Sen. Jim DeMint is busy these days. Busy endorsing a slew of conservative candidates for office, including Christine "I would have been a Hare Krishna but I like meat too much" O'Donnell and Sharron "God planned for you to be raped" Angle. He may also be gearing up for a 2012 bid for the GOP Presidential nomination.
This past weekend, Sen. DeMint was busy hanging out in South Carolina at a "Greater Freedom Rally" in Spartanburg, South Carolina. Ironic that it was labeled a "Greater Freedom Rally," given that Sen. DeMint spent a chunk of his time suggesting that LGBT people and unmarried women shouldn't be public school teachers. So much for giving everyone greater freedom.
The comments echoed statements that DeMint previously made (and received a boatload of criticism for), when he said that gay people and women who live with their boyfriends should stay out of the classroom.
“(When I said those things,) no one came to my defense,” Sen. DeMint said. “But everyone would come to me and whisper that I shouldn't back down. They don't want government purging their rights and their freedom to religion.”
One can perhaps assume from Sen. DeMint's comments that he's inferring the freedom to indoctrinate public schools with his brand of Christianity, which has never seen a gay person or unmarried woman that it hasn't written off as blasphemous. How very Christ-like. Not.
Sen. DeMint continued to argue that until the United States starts governing from a Christian-centric perspective, we will be a nation living in sin.
"Hopefully in 2012, we’ll make headway to repeal some of the things we’ve done, because politics only works when we’re realigned with our Savior," Sen. DeMint added, indicating that giving people greater access to health care is somehow antithetical to believing in Jesus Christ. Kind of falls in line with what Sen. DeMint said at the height of the health care debate last year. "I think health care is a privilege. I wouldn’t call it a right."
Now that's pastoral.
Meanwhile, perhaps Sen. DeMint would fit right in with the Beaverton School District in Oregon. Over the weekend we noted that the School District removed a gay student teacher from the classroom because ... well, because he's gay, and because a fourth grader asked him if he'd ever want to get married.
The teacher (a 23-year-old graduate student at Lewis and Clark College named Seth Stambaugh), simply answered that it was illegal for him to get married in Oregon, since the state banned same-sex marriage. Cue the firing squad, because the school district ruled that just by answering the question, Stambaugh engaged in "inappropriate" conversation with a student.

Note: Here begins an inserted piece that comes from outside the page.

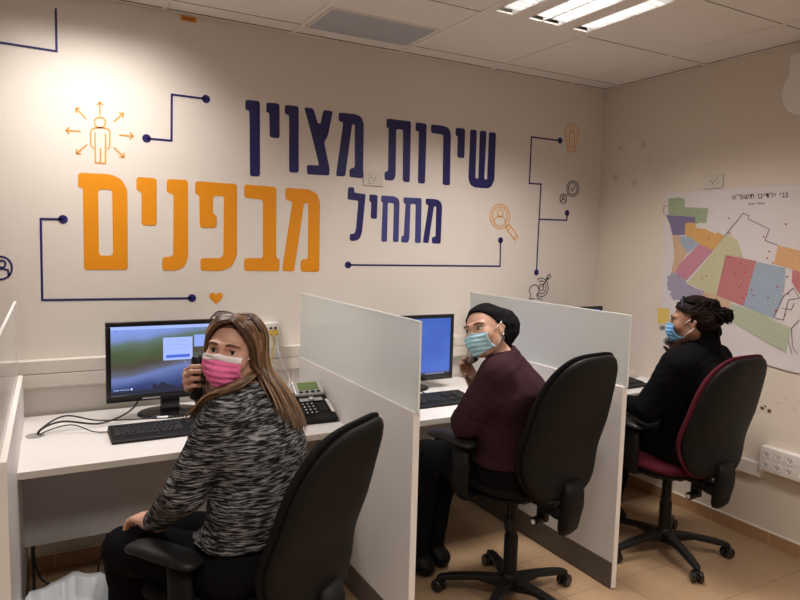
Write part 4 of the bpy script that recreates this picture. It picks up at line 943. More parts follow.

Hundreds of people have contacted the school district letting them know that by removing Stambaugh from the classroom, the school district was acting way outside of its bounds. In some ways it's hard to believe we're still fighting fights like this, meaning that we're still battling school districts who would rather deny the existence of LGBT people. How very reminiscent of the Briggs Initiative in the late 1970s.
But there it is. The Beaverton School District and Sen. Jim DeMint -- two peas in a backwards, behind the times, homophobic pod.